Um, yeah, we had no notice whatsoever so I was like naked when I opened the door. Hi. Embarrassing!!!
So, anyway, I threw on some clothes and watched with utter amazement as they "fixed" my bedroom situation...
Ok, here's how it was: a ceiling fan/light combo that *does not work* with its cord stapled along the ceiling to the wall then down the wall to the outlet.
Here's how they "fixed" it: the guy ran a plastic covering along the wall to hide the cord.
Um.
Herro?
The stupid fucking fan doesn't work in the first place and the cord is, like, illegal, so why not just take it all down?
Is that not the simplest, cleanest solution?
But no.
One word: kluge.
Next he replaces a bunch of outlets. Ok, um, meanwhile we have drawers stacked on top of each other in a gutted section of our kitchen cabinets and he's replacing outlets? We have a gaping moldy hole in our bathroom ceiling right over the tub/shower and he's replacing outlets.
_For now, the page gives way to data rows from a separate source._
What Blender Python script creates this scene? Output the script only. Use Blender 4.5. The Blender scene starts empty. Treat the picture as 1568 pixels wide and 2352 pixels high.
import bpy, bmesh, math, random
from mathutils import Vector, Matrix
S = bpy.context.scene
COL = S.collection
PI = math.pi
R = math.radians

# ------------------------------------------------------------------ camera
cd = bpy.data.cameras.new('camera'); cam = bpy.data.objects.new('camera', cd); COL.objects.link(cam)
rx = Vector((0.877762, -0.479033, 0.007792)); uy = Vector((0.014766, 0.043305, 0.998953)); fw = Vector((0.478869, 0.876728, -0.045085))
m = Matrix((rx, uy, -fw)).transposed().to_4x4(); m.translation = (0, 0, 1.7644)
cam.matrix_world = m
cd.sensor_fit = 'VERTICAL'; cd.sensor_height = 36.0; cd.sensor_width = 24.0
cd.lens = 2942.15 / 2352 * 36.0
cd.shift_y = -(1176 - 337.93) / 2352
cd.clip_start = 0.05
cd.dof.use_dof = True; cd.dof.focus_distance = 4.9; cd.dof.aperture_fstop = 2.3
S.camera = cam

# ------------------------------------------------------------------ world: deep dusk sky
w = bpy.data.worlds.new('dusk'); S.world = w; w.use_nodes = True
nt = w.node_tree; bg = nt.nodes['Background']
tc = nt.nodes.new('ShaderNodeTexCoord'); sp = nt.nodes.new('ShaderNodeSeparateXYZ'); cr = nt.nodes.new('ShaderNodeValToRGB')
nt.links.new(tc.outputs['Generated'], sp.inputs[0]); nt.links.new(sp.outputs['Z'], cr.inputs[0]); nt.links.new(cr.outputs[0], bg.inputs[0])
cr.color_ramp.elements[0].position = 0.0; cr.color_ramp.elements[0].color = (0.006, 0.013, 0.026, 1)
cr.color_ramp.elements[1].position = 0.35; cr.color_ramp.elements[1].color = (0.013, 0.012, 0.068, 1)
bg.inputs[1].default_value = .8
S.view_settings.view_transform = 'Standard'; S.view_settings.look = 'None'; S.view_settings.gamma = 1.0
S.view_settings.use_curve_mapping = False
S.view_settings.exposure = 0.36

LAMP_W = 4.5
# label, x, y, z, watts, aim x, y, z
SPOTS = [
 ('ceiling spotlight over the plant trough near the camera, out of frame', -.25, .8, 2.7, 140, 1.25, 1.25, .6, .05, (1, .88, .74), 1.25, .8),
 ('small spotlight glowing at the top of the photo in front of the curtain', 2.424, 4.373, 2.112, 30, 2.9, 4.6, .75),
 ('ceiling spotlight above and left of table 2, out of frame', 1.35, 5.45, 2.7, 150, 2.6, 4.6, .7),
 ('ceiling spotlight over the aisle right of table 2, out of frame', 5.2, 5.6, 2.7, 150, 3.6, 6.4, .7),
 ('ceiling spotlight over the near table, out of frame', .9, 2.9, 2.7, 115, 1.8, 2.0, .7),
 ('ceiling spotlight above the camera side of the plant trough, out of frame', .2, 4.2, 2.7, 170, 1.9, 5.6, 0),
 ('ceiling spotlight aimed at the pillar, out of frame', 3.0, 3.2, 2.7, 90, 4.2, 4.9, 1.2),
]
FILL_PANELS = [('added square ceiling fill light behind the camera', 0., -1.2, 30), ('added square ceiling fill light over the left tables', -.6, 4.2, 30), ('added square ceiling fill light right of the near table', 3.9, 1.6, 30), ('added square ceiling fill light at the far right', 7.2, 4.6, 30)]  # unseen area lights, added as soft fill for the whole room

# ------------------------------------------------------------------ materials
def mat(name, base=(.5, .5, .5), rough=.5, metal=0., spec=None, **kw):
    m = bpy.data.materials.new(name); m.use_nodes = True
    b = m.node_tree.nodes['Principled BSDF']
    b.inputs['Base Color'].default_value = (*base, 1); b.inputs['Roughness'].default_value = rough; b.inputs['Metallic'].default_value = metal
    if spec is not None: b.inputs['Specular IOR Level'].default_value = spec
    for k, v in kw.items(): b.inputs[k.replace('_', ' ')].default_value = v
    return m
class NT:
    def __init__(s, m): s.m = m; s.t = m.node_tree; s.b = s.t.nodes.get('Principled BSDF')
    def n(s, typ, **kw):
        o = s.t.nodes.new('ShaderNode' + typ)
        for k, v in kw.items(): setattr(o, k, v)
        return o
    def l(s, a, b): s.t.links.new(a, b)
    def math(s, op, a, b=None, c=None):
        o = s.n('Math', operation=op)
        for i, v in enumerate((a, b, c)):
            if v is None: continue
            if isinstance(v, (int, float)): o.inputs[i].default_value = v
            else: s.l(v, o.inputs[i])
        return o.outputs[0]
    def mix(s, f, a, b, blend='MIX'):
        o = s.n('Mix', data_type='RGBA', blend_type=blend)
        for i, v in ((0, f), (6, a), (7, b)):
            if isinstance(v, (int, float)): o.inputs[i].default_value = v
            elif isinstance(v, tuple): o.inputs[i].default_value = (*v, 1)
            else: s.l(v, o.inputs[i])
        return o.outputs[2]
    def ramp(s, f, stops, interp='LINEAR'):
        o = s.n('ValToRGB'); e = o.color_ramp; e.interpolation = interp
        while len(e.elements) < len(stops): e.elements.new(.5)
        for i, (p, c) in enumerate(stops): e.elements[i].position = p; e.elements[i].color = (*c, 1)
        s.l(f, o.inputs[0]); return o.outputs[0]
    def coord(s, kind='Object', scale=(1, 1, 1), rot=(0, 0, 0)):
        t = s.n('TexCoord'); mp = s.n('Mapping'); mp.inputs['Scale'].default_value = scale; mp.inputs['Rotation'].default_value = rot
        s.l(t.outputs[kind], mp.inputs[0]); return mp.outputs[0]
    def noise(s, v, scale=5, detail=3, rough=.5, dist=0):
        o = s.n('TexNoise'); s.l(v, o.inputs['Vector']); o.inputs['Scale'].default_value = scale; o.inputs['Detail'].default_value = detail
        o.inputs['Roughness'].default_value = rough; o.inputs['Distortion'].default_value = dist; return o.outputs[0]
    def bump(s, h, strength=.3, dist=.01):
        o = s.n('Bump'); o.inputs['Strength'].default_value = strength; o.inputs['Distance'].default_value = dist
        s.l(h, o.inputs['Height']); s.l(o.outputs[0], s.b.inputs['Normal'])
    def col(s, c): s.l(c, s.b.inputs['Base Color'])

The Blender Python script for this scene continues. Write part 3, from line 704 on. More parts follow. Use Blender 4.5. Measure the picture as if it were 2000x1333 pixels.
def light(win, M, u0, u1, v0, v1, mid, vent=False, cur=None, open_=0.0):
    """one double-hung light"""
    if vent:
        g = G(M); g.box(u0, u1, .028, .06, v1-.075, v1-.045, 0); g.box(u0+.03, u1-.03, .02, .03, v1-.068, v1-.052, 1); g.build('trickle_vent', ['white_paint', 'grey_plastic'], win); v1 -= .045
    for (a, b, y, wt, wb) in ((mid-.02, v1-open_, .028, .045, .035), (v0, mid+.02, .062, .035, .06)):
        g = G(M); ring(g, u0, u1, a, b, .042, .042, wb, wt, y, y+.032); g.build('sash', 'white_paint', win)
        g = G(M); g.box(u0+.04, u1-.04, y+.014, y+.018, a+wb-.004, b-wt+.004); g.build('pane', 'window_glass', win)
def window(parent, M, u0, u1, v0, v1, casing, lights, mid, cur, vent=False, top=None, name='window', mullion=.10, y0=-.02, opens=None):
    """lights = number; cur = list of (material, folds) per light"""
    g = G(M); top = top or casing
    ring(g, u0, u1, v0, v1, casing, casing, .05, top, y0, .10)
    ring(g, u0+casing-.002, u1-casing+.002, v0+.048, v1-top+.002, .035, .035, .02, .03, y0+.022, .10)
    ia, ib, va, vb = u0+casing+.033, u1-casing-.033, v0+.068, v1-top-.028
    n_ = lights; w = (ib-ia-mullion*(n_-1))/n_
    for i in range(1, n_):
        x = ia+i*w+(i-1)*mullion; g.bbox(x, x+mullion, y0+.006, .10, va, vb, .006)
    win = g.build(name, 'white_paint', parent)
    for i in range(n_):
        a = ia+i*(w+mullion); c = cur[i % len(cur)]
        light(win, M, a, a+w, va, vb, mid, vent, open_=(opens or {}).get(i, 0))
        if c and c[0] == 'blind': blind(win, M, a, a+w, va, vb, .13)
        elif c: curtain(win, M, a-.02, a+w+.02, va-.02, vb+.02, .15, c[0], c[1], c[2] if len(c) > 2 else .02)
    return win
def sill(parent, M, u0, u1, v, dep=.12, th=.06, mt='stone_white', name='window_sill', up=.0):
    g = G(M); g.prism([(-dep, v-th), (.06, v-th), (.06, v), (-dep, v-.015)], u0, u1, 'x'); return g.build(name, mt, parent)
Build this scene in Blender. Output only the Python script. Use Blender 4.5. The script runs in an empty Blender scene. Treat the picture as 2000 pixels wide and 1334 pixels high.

Right. Ok. This makes sense. Sure. This is why I am awake and clothed. For this stupidity. When I could be back in dreamland working out a few kinks in my character sketches, but no...
Next he tells me with a look of genuine concern in his eyes that he thinks he really should talk to his supervisor about my bathroom ceiling.
Ya think?
Much?
I tell him, "Yeah, we've been trying to get them to fix that for YEARS."
"That long?" He replies incredulously.
"Yes, that long. No joke. For real. Amen. Can I get a witness? Now fix it!"
So, yeah, he's gone now off to "talk" with his supervisor down in their strange little room in the garage/basement... Lots of plants down there. And kind of a funy smell. No. I kid. Or do I?
ANWAY, now I don't know what to do with myself...
Do I wait? Are they coming back? Can I take a friggin shower already? Ugh.
And then my 'boss' calls me because I sent him a spastic e-mail and he's all, "You on speed?" Ha! I wish. No, just lot's of Mountain Dew. My green crack. Haven't eaten yet. Haven't turned on the tv or music. Haven't read mail...
Ha! I haven't done a thing today but freak out. Awesome.
So, I told him why I was a spazz and he talked me down some but I'm still unsettled... I dislike having my little safe haven interfered with, man. Like, "Dave's not here, man." Go away! Artist creating!
I should totally make a sign and put that on my door.
With a ps: Unless you're UPS.
Cause, y'know, I gotta get my stuff.